Наряду с прославлением абсолютной верности вассала, Хагакурэ содержит много эпизодов, прославляющих смерть. Книга начинается со слов: «Путь самурая состоит в стремлении к смерти». Для Ямамото быть настоящим самураем — это значит искать способ достойно умереть:
«Смерть следует ожидать ежедневно, и в таком случае, когда придет время, можно будет умереть спокойно. Несчастие, когда оно происходит, не так страшно, как его ожидание. Глупо заранее изводить себя напрасными измышлениями. Успокаивай свой разум каждое утро и представляй себе момент, когда твое тело может оказаться пронзенным и изрубленным стрелами, пулями, копьями и мечами, унесено гигантскими волнами, испепелено огнем или молниями, погребено под обломками землетрясением, сорвется в пропасть, падет жертвой эпидемии или неожиданного несчастного случая: умирай каждое утро в своем сознании, и тогда ты не будешь бояться смерти»{36}.
«Хагакурэ» не проникало далеко за пределы домена Сага, и навязчивая одержимость Ямамото смертью несильно затронула сознание большинства воинов. Тем не менее его установки нашли отклик в сердцах достаточного количества самураев, которые поверили, что они являются частью древнего кодекса чести военного сословия. Впервые самураи использовали слово бусидо в XVII столетии, когда они пытались найти смысл своего существования в стремительно меняющемся обществе. В начале Нового времени самураи цеплялись за традиционное представление о том, что отвага, преданность и готовность взглянуть в лицо смерти по-прежнему имеют смысл.
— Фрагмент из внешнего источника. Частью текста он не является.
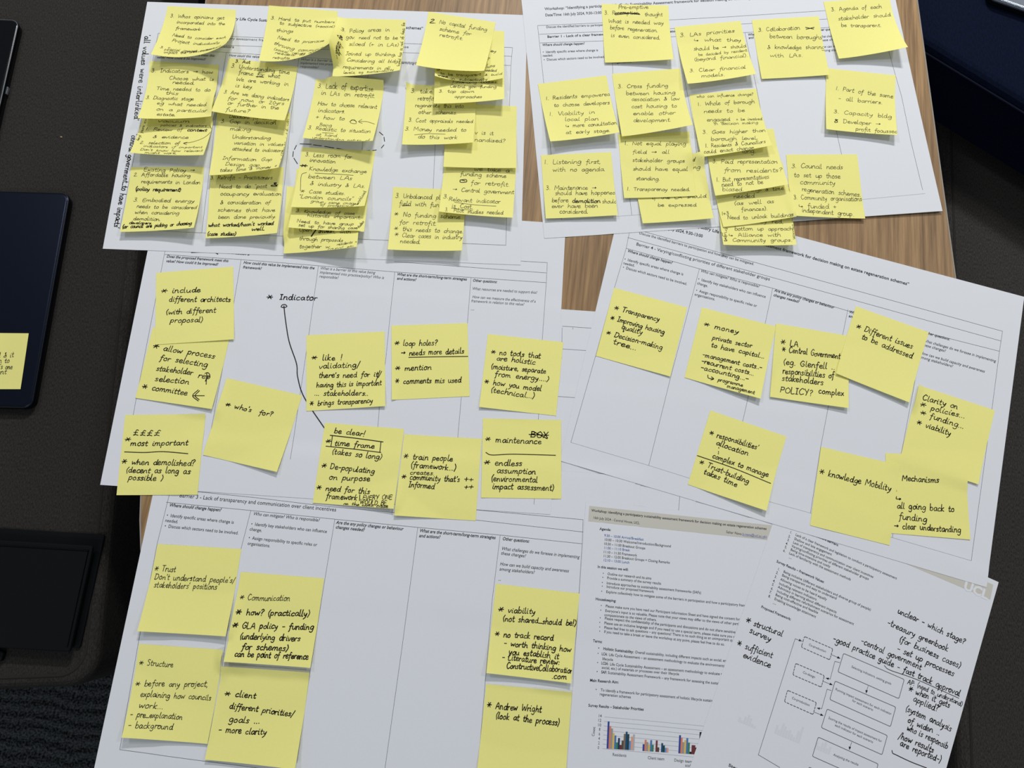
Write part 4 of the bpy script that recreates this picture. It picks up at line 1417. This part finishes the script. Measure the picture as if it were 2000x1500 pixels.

Однако к старым идеалам они добавили новые, создав новый «путь воина». Согласно новым представлениям, успех стал считаться доблестью, и каждый должен был быть готовым использовать те возможности, которые встретятся на его пути. В качестве одной из наивысших добродетелей стала считаться чистота помыслов. Гордиться отныне можно было выполнением тех обязанностей, которые предусматривал статус самурая, то есть служением правительству домена и способствованием процветанию его жителей.
Торговцы и неоконфуцианство
В начале новой эпохи не только самураи, но и простые люди задумывались над тем, какие ценности будут иметь для них значение в новых условиях, как определить и занять свое место в обществе. В конце концов горожане и крестьяне выработали этические каноны, которые определяли их жизнь и взаимоотношения с тем обществом, которое их окружало. Как и в случае с самураями, на осмысление торговцами, ремесленниками и крестьянами своего «я» и места в жизни влияли как собственный опыт и современные тенденции, так и концепции, заимствованные из буддийской и синтоистской религиозных традиций. Далеко не последнюю роль играло при этом и неоконфуцианство. Простые японцы узнавали об этом философско-этическом учении из различных источников, и к середине XVIII в. большинство жителей страны имели по крайней мере поверхностное представление о его базовых принципах. К этому времени конфуцианская доктрина подверглась переосмыслению со стороны моралистов и ученых, вышедших из торговой среды. Их задачей были поиски новых норм поведения, которые отвечали бы потребностям горожан.
15
В 1661 г., после смерти одного из членов клана Ямаги Наохиро, тридцать шесть его вассалов выразили желание последовать за ним. Мицусигэ обратился к ним с посланием, в котором весьма аргументированно убеждал их не совершать этого необдуманного поступка. Тридцать шесть самураев, вняв словам Мицусигэ, отказались от своего намерения, после чего этот обычай и был запрещен.
18
На самом деле Ямамото не вел записей. Его слова были записаны его учеником Тасиро Цурамото.